Quote, verbatim, all material below, without pictures.
——
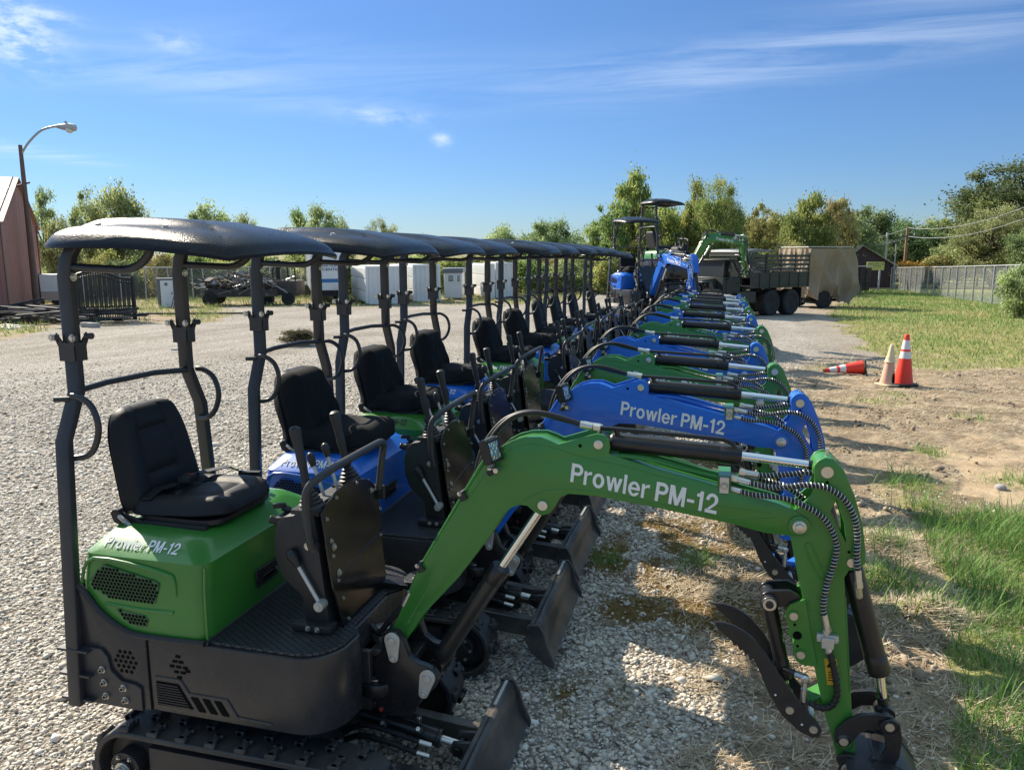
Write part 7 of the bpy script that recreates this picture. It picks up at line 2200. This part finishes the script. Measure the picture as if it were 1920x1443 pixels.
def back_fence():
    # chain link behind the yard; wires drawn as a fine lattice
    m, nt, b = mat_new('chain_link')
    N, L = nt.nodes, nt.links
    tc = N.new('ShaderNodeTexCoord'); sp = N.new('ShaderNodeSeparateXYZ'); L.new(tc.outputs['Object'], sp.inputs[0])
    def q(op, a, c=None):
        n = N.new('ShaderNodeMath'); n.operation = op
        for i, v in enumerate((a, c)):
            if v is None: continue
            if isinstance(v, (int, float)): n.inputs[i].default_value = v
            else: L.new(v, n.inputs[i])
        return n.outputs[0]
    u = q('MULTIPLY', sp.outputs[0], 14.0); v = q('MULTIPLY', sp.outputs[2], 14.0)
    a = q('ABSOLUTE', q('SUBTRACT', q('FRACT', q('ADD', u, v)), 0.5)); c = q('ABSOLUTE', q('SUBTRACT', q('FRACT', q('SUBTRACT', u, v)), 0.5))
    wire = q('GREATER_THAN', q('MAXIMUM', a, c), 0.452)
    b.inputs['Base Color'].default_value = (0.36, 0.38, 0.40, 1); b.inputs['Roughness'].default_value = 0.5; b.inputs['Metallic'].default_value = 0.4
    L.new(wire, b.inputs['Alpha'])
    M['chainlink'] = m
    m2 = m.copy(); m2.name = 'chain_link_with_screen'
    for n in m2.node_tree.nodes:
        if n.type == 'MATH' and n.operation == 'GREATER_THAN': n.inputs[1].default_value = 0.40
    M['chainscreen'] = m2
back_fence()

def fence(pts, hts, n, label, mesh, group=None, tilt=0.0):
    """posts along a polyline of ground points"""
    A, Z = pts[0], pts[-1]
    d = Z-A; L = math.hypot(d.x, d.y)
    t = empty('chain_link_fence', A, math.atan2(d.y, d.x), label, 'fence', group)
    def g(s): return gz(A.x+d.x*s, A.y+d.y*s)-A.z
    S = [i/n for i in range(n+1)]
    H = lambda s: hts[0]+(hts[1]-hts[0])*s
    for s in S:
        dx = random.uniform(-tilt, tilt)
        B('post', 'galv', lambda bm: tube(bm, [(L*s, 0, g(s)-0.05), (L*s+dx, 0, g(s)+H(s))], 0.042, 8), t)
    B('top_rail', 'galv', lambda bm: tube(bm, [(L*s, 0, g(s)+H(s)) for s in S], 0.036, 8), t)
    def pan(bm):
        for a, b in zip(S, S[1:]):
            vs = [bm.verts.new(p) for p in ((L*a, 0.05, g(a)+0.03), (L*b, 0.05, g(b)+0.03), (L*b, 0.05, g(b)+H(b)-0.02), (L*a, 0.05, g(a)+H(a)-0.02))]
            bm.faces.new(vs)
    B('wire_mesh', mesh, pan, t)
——
[Answer to the exercise]
Write part 7 of the bpy script that recreates this picture. It picks up at line 2200. This part finishes the script. Measure the picture as if it were 1920x1443 pixels.
def back_fence():
    # chain link behind the yard; wires drawn as a fine lattice
    m, nt, b = mat_new('chain_link')
    N, L = nt.nodes, nt.links
    tc = N.new('ShaderNodeTexCoord'); sp = N.new('ShaderNodeSeparateXYZ'); L.new(tc.outputs['Object'], sp.inputs[0])
    def q(op, a, c=None):
        n = N.new('ShaderNodeMath'); n.operation = op
        for i, v in enumerate((a, c)):
            if v is None: continue
            if isinstance(v, (int, float)): n.inputs[i].default_value = v
            else: L.new(v, n.inputs[i])
        return n.outputs[0]
    u = q('MULTIPLY', sp.outputs[0], 14.0); v = q('MULTIPLY', sp.outputs[2], 14.0)
    a = q('ABSOLUTE', q('SUBTRACT', q('FRACT', q('ADD', u, v)), 0.5)); c = q('ABSOLUTE', q('SUBTRACT', q('FRACT', q('SUBTRACT', u, v)), 0.5))
    wire = q('GREATER_THAN', q('MAXIMUM', a, c), 0.452)
    b.inputs['Base Color'].default_value = (0.36, 0.38, 0.40, 1); b.inputs['Roughness'].default_value = 0.5; b.inputs['Metallic'].default_value = 0.4
    L.new(wire, b.inputs['Alpha'])
    M['chainlink'] = m
    m2 = m.copy(); m2.name = 'chain_link_with_screen'
    for n in m2.node_tree.nodes:
        if n.type == 'MATH' and n.operation == 'GREATER_THAN': n.inputs[1].default_value = 0.40
    M['chainscreen'] = m2
back_fence()

def fence(pts, hts, n, label, mesh, group=None, tilt=0.0):
    """posts along a polyline of ground points"""
    A, Z = pts[0], pts[-1]
    d = Z-A; L = math.hypot(d.x, d.y)
    t = empty('chain_link_fence', A, math.atan2(d.y, d.x), label, 'fence', group)
    def g(s): return gz(A.x+d.x*s, A.y+d.y*s)-A.z
    S = [i/n for i in range(n+1)]
    H = lambda s: hts[0]+(hts[1]-hts[0])*s
    for s in S:
        dx = random.uniform(-tilt, tilt)
        B('post', 'galv', lambda bm: tube(bm, [(L*s, 0, g(s)-0.05), (L*s+dx, 0, g(s)+H(s))], 0.042, 8), t)
    B('top_rail', 'galv', lambda bm: tube(bm, [(L*s, 0, g(s)+H(s)) for s in S], 0.036, 8), t)
    def pan(bm):
        for a, b in zip(S, S[1:]):
            vs = [bm.verts.new(p) for p in ((L*a, 0.05, g(a)+0.03), (L*b, 0.05, g(b)+0.03), (L*b, 0.05, g(b)+H(b)-0.02), (L*a, 0.05, g(a)+H(a)-0.02))]
            bm.faces.new(vs)
    B('wire_mesh', mesh, pan, t)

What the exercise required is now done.